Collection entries
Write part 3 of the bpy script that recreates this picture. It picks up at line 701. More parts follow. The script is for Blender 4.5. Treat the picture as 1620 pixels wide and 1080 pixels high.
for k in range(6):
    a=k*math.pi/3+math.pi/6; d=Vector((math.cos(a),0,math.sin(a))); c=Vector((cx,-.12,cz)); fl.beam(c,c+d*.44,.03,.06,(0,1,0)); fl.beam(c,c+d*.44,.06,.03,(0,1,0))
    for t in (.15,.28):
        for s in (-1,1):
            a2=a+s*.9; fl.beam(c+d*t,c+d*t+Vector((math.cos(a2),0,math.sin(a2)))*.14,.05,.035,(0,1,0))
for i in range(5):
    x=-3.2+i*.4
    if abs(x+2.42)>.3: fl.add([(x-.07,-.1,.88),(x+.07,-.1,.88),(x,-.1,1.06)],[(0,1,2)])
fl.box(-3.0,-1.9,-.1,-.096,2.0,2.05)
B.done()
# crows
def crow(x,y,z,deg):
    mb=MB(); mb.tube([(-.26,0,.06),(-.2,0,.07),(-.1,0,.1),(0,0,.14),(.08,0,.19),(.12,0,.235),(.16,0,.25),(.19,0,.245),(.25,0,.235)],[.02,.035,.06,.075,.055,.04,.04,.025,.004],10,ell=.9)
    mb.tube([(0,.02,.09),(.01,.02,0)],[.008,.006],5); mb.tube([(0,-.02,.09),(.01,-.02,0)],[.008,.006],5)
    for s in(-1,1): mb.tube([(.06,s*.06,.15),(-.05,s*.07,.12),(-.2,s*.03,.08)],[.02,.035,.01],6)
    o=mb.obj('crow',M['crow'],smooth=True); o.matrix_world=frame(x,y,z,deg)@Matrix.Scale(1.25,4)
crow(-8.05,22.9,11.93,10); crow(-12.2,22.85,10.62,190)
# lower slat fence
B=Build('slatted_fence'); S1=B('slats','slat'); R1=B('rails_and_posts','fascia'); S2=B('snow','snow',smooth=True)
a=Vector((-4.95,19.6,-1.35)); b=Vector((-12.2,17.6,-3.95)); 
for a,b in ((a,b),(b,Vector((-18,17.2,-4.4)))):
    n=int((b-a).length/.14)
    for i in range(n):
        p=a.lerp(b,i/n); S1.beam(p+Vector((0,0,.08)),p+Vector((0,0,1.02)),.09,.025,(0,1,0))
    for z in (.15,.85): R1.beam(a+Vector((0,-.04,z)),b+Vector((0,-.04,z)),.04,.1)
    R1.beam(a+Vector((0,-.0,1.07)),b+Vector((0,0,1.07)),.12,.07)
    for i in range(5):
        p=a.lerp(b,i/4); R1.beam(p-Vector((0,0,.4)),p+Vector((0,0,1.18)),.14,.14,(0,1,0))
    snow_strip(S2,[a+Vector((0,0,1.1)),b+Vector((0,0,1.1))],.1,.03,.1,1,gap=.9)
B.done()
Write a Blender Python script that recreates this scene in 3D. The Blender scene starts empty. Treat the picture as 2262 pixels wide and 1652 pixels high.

Aim of the task:
Pick out every line above that holds the word "picture" and copy it.

Finished exercise:
Write part 3 of the bpy script that recreates this picture. It picks up at line 701. More parts follow. The script is for Blender 4.5. Treat the picture as 1620 pixels wide and 1080 pixels high.
Write a Blender Python script that recreates this scene in 3D. The Blender scene starts empty. Treat the picture as 2262 pixels wide and 1652 pixels high.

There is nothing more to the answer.